There’s so many people pushing. But what touched my heart was that he was there to protect me from being pushed. I feel so close to him. Extremely close. We waited for like half an hour and then there they are. BACKSTREET BOYS!!!!! Nick, Howie, Brian and AJ. Screaming fans goes mad. I went mad as well. Hahaha… I just feel so young again. I just can’t believe I’m there seeing them live again. And that is not the best part, the best part is whom you watch that concert with.


I practically singing along with those songs that I know and dance with the music. They are really great. I can’t stop taking ‘shaky’ photos and nice videos. My neck is hurting so bad due to the pictures and video taking and practically got to stand on my toes to see them. But it was all good, as he personally gives me a shoulder and neck massage. It feels really good. I’m so sweaty and yet he don’t mind the sweat and continues to massage my neck. Yet again, I wish the time could just stop. He even offer me his water. Yea… we shared the same water bottle. He is so caring. I think without the water I could have fainted due to dehydration. And furthermore I have not taken my dinner yet.


We really did have a great time.
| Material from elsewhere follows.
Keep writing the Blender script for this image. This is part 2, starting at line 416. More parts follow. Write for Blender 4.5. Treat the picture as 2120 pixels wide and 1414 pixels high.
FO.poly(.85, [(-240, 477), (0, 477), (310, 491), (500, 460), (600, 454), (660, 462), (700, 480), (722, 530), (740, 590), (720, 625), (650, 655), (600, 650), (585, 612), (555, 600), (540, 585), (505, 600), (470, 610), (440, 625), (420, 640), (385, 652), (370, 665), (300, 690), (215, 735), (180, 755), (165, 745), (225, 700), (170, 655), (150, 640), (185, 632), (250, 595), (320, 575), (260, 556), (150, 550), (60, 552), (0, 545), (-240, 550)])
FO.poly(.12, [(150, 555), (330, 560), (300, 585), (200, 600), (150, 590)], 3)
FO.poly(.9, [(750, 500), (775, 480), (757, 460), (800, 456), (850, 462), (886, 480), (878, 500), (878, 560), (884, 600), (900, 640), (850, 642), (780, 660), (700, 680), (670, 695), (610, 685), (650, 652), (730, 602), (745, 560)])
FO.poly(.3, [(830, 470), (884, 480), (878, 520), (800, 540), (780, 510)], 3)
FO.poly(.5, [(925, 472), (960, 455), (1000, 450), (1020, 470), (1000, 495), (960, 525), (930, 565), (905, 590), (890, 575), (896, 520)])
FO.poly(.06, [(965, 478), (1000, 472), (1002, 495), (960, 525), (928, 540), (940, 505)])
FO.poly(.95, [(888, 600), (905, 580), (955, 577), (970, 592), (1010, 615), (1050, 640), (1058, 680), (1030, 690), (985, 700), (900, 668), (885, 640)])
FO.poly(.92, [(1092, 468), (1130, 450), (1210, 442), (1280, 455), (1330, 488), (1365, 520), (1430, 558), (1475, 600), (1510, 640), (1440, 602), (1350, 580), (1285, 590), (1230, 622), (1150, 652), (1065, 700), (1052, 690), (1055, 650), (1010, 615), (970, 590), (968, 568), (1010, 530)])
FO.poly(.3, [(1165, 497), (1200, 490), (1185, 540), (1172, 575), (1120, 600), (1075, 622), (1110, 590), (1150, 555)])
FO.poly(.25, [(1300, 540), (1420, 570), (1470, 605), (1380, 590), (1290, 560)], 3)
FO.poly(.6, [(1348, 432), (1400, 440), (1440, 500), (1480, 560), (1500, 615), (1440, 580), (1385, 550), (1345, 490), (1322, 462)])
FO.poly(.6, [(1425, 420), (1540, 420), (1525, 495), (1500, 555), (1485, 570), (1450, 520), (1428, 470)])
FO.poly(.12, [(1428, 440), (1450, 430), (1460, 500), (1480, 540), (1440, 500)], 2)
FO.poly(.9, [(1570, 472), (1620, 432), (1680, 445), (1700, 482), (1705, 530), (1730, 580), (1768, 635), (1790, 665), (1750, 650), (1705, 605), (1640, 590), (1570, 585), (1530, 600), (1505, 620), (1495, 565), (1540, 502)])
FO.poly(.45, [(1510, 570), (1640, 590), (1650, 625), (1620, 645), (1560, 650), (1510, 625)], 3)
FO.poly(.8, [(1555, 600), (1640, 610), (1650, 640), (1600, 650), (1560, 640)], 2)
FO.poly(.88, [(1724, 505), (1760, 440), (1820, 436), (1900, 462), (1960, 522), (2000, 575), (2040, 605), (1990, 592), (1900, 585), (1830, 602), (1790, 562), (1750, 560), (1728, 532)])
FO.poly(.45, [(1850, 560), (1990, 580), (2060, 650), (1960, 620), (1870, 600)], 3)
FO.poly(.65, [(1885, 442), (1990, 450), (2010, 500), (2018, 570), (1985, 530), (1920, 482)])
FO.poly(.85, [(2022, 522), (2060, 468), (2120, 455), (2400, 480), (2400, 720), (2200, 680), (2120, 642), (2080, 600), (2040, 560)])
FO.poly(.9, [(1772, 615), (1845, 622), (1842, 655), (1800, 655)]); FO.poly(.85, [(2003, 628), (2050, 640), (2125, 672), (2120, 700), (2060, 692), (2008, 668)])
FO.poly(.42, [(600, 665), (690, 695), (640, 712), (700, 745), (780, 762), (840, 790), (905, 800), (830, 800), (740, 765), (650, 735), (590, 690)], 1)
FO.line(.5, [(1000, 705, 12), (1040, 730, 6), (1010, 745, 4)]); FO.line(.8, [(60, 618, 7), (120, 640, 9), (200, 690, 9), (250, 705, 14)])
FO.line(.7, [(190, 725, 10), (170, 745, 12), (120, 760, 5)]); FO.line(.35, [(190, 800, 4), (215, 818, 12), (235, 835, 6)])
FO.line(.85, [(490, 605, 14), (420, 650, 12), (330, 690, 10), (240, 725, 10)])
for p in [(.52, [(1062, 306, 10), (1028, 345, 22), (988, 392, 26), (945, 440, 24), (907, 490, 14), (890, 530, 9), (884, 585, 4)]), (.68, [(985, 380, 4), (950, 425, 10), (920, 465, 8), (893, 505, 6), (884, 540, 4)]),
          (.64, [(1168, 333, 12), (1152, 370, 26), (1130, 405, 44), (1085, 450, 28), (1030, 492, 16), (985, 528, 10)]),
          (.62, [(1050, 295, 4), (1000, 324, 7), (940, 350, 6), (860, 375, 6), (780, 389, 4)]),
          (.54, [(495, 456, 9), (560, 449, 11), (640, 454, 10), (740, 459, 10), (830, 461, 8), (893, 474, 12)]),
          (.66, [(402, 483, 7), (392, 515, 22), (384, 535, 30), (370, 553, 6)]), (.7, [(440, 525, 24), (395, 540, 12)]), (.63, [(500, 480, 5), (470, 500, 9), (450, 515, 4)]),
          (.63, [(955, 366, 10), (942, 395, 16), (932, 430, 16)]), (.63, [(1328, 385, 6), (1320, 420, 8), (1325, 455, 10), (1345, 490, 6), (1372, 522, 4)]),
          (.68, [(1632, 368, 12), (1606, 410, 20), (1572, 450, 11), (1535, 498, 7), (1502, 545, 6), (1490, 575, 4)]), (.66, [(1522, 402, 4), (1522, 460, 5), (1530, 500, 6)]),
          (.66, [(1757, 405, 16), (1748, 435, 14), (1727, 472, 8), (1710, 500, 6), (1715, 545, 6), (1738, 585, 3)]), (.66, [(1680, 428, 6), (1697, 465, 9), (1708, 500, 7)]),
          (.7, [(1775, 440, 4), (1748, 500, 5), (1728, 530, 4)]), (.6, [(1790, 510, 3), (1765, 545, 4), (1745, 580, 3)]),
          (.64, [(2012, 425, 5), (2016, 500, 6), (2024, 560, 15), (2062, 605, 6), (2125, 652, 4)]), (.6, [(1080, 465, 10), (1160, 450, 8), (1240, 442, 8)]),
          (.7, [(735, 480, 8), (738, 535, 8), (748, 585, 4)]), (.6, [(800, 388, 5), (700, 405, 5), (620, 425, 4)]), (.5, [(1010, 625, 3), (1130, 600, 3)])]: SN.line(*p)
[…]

But finally the end has come. I really didn’t want it to end. My heart was so heavy to leave that place. I wish I could stay there longer with him. But just too bad we can’t.


On the way out, as expected, it was as crowded as the entrance. But I don’t mind the crowd at all. At least with the crowd there, things will go slow. We get to spent more time together and closer together. Once we are out of the place, we wanted to take a cab back to the car. But I told him I don’t mind walking and he agree too. So we walked back to the car. I choose to walk because I get to spent more time with him. To me, that was the most beautiful night (although we are practically walking by the road with heavy traffic). We chat all the way to the car. It feels so near back to the car. I don’t want to reach my car that fast. Why can’t it be 10km away? Or why can’t it take infinity to reach back to my car? Sigh… then it is time to say goodbye. I don’t want to say goodbye. I don’t want the night to end.


I was hoping that he would ask me out for supper. But he didn’t eventually. Then I was hoping for a kiss from him. Well, that didn’t happen as well. I really feel like hugging him and tell him not to go. Well, I didn’t do that either.


So we said our goodbyes and we went home. On the way back, I just can’t stop thinking about him. My mind is not concentrating on the road but on him. I really really wish that night doesn’t end. It was a night to remember.


Even till today, I still can’t stop thinking about him. I can’t stop thinking about that night. I could hardly sleep that night after the concert. That feeling is really indescribable. That feeling is really beautiful. I just hope he feels the same way as I do. I really wish I could spent more time with you.


If you are reading this, I just hope that you don’t mind me expressing my feeling here on what happen on that beautiful night. And I would like to take this opportunity to tell you that ’I Really Like you’. I hope you feel the same way too. Last but not least, Thank You for that beautiful night. I’m really looking forward to meet you again.